• Directions
Skip all pictures, then copy the lines from the start of the data through the line with "galv = pmat('galvanised", keeping both ends.

[START OF Data shown]

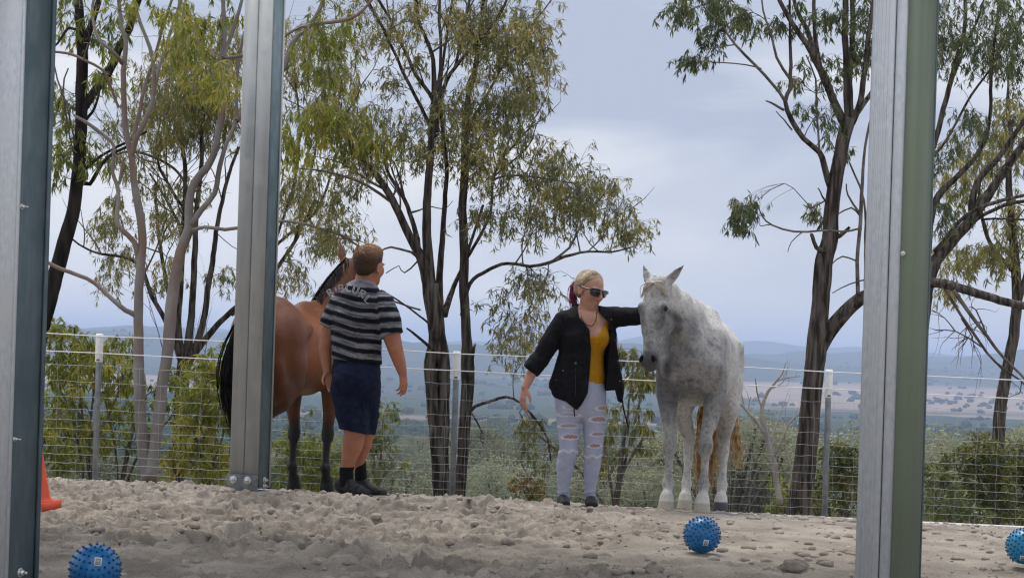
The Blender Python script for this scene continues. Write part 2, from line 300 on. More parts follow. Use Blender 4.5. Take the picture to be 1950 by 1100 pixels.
tag(obj('hillside', me, vcmat('hillside', rough=0.95, spec=0.05, nscale=0.35, namt=0.3)), kind='structure')
# far paddock and valley trees: one mass
fr = np.random.default_rng(12); N_ = 9000
ty = np.where(np.arange(N_) < 4200, 300 + 1000 * fr.random(N_), 420 + 4700 * fr.random(N_) ** 1.25); tx = fr.uniform(-0.36, 0.36, N_) * ty; keep = (fbm(np.c_[tx, ty] / 170.0, 3, 131) > np.where(ty > 2200, .595, .55)) | (ty < 1500); tx, ty = tx[keep], ty[keep]; N_ = len(tx)
tr_ = fr.uniform(3.2, 7.0, N_) * np.where(ty > 2000, 0.95, np.where(ty < 1300, 0.55, 0.85)); tz = hill_z(tx, ty) + 0.45 * tr_
V = IV1[None] * (1 + 0.6 * (fr.random((N_, len(IV1), 1)) - 0.5)) * np.stack([tr_ * fr.uniform(0.8, 1.5, N_), tr_, tr_ * fr.uniform(0.6, 1.0, N_)], -1)[:, None] + np.stack([tx, ty, tz], -1)[:, None]
Vs = [V.reshape(-1, 3)]; Ts = [(IT1[None] + (np.arange(N_) * len(IV1))[:, None, None]).reshape(-1, 3)]
me = mesh_np('far_woodland', np.concatenate(Vs), np.concatenate(Ts))
tag(obj('far_woodland', me, pmat('far woodland', (0.022, 0.036, 0.02), (0.05, 0.065, 0.035), scale=0.08, rough=1.0, spec=0.0), sm=False), 'far scrubby woodland spread over the hazy valley', 'woodland', kind='stuff')
# ------------------------------------------------------------------ shed: columns and roof
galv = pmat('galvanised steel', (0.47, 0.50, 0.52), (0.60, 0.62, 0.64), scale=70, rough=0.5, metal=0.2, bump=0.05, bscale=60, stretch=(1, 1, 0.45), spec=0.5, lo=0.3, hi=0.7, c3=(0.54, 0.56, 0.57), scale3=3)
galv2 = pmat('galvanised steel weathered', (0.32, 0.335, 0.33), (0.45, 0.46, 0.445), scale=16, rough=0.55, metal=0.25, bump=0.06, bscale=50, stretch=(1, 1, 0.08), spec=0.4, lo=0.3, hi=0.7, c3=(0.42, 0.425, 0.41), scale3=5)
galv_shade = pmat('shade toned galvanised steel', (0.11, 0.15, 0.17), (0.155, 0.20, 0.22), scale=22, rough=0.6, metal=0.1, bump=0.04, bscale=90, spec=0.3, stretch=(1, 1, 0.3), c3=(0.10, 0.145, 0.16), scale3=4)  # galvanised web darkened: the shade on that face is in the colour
green_m = pmat('green painted steel', (0.17, 0.205, 0.145), (0.19, 0.225, 0.16), scale=3, rough=0.5, spec=0.3)
zinc = pmat('zinc bolt', (0.55, 0.55, 0.53), (0.75, 0.75, 0.73), scale=60, rough=0.3, metal=0.8, spec=0.5)
def cyl(c, ax, r, h, ns=12):
    c = np.asarray(c, float); ax = np.asarray(ax, float); return tube([c, c + ax * h * 0.9, c + ax * h], [r, r, r * 0.85], ns)
def frame(yaw): c_, s_ = math.cos(yaw), math.sin(yaw); return np.array([c_, s_, 0]), np.array([-s_, c_, 0])
def bolt(par, base, at, ax, r=0.017):
    m = NB(); at = np.asarray(at) - base; m.add(*cyl(at, ax, r * 1.55, 0.004, 16)); m.add(*cyl(at, ax, r, 0.016, 6)); m.add(*cyl(at + np.asarray(ax) * 0.012, ax, r * 0.5, 0.018, 8))
    return obj('bolt', m.mesh('bolt'), zinc, par, sm=False)
def c_section(corner_px, yaw, d, wflange, depth, zb, zt, names, mats, seam=0.006, lip=True):
    """Two C sections toe to toe: two flanges with a seam on the face towards us, the web on the right."""
    X, Y = frame(yaw); c0 = P(corner_px, 670, d); c0[2] = 0; return X, Y, c0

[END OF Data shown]

• Written answer
The Blender Python script for this scene continues. Write part 2, from line 300 on. More parts follow. Use Blender 4.5. Take the picture to be 1950 by 1100 pixels.
tag(obj('hillside', me, vcmat('hillside', rough=0.95, spec=0.05, nscale=0.35, namt=0.3)), kind='structure')
# far paddock and valley trees: one mass
fr = np.random.default_rng(12); N_ = 9000
ty = np.where(np.arange(N_) < 4200, 300 + 1000 * fr.random(N_), 420 + 4700 * fr.random(N_) ** 1.25); tx = fr.uniform(-0.36, 0.36, N_) * ty; keep = (fbm(np.c_[tx, ty] / 170.0, 3, 131) > np.where(ty > 2200, .595, .55)) | (ty < 1500); tx, ty = tx[keep], ty[keep]; N_ = len(tx)
tr_ = fr.uniform(3.2, 7.0, N_) * np.where(ty > 2000, 0.95, np.where(ty < 1300, 0.55, 0.85)); tz = hill_z(tx, ty) + 0.45 * tr_
V = IV1[None] * (1 + 0.6 * (fr.random((N_, len(IV1), 1)) - 0.5)) * np.stack([tr_ * fr.uniform(0.8, 1.5, N_), tr_, tr_ * fr.uniform(0.6, 1.0, N_)], -1)[:, None] + np.stack([tx, ty, tz], -1)[:, None]
Vs = [V.reshape(-1, 3)]; Ts = [(IT1[None] + (np.arange(N_) * len(IV1))[:, None, None]).reshape(-1, 3)]
me = mesh_np('far_woodland', np.concatenate(Vs), np.concatenate(Ts))
tag(obj('far_woodland', me, pmat('far woodland', (0.022, 0.036, 0.02), (0.05, 0.065, 0.035), scale=0.08, rough=1.0, spec=0.0), sm=False), 'far scrubby woodland spread over the hazy valley', 'woodland', kind='stuff')
# ------------------------------------------------------------------ shed: columns and roof
galv = pmat('galvanised steel', (0.47, 0.50, 0.52), (0.60, 0.62, 0.64), scale=70, rough=0.5, metal=0.2, bump=0.05, bscale=60, stretch=(1, 1, 0.45), spec=0.5, lo=0.3, hi=0.7, c3=(0.54, 0.56, 0.57), scale3=3)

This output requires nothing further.